CON BLOG_HOAThe HOA sued three former employees of the developers. These employees were appointed by the developers to be members of the HOA board of directors at various times since 2003.  The HOA claimed that these employee-defendants committed fraud and negligence and that they breached their fiduciary duties as board members.

After the trails failed in 2005, the employee-defendants represented in board meetings that the HOA, rather than the builders, was responsible for making and paying for the repairs.  The HOA submitted evidence that the builders’ representations were accepted without question and that HOA funds were used to effectuate repairs.  When the trails failed again in 2010, the board formed an independent board without any builder board members, and hired its own consultants to investigate the causes. That investigation revealed that the builders never completed the trails and that the builders were bound to perform the repairs forever, based on relevant documentation.
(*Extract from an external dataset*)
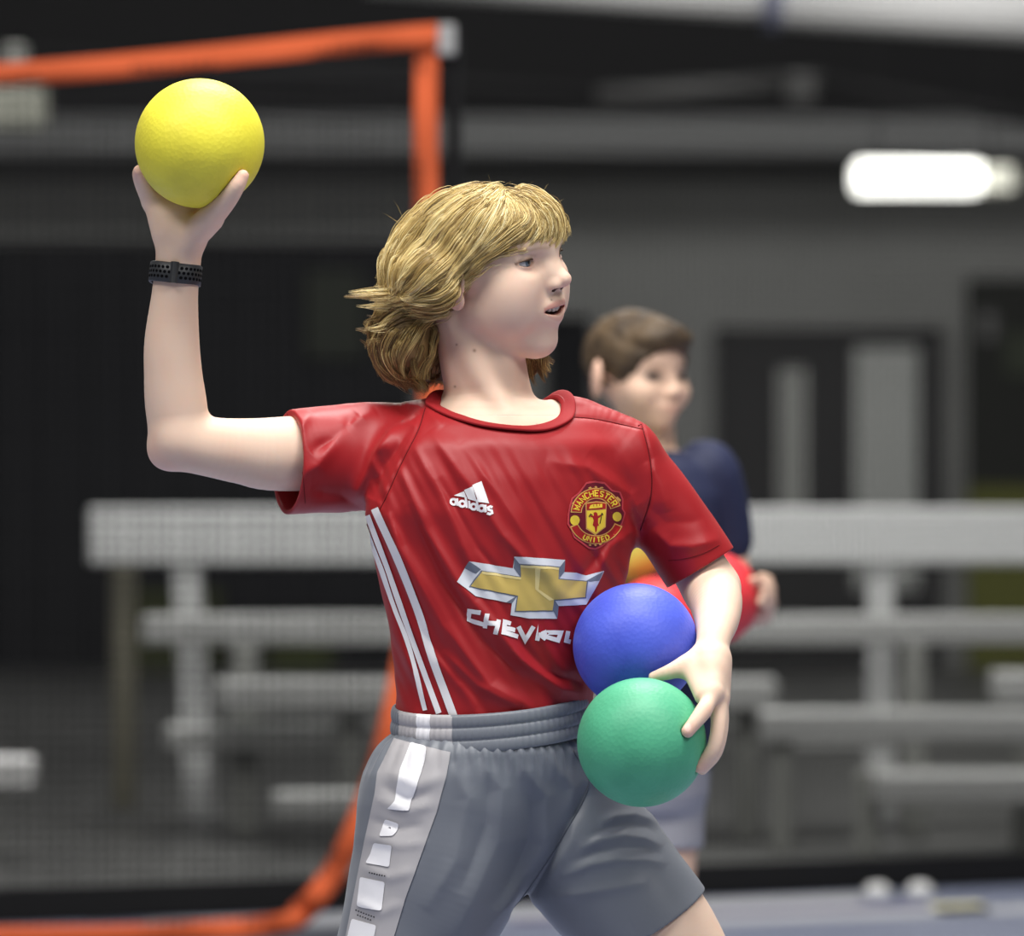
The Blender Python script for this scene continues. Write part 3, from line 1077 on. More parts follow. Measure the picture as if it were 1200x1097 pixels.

In response to the HOA claims, the defendants filed anti-SLAPP motions to target the causes of action for fraud, negligence, and breach of fiduciary duty.  The defense took the position that the statements at the HOA meetings were made in a public place or forum in connection with an issue of public interest, which protects them from suit under California Code of Civil Procedure § 425.16(d)(3).  The trial court denied the motions stating, “[Defendants] failed to establish that any statements were an exercise of free speech. Additionally, [defendants] failed to establish that statements at issue were made before, or in connection with, an official proceeding authorized by law.  Moreover, even if the statements were made in a public forum via a [homeowners association] open board meeting, [defendants] have not demonstrated that they involved a matter of sufficient public interest or an exercise of a free speech right.”

The case did not discuss whether the HOA could rely on the builders’ representations, but rather focused on the applicability of the anti-SLAPP statute.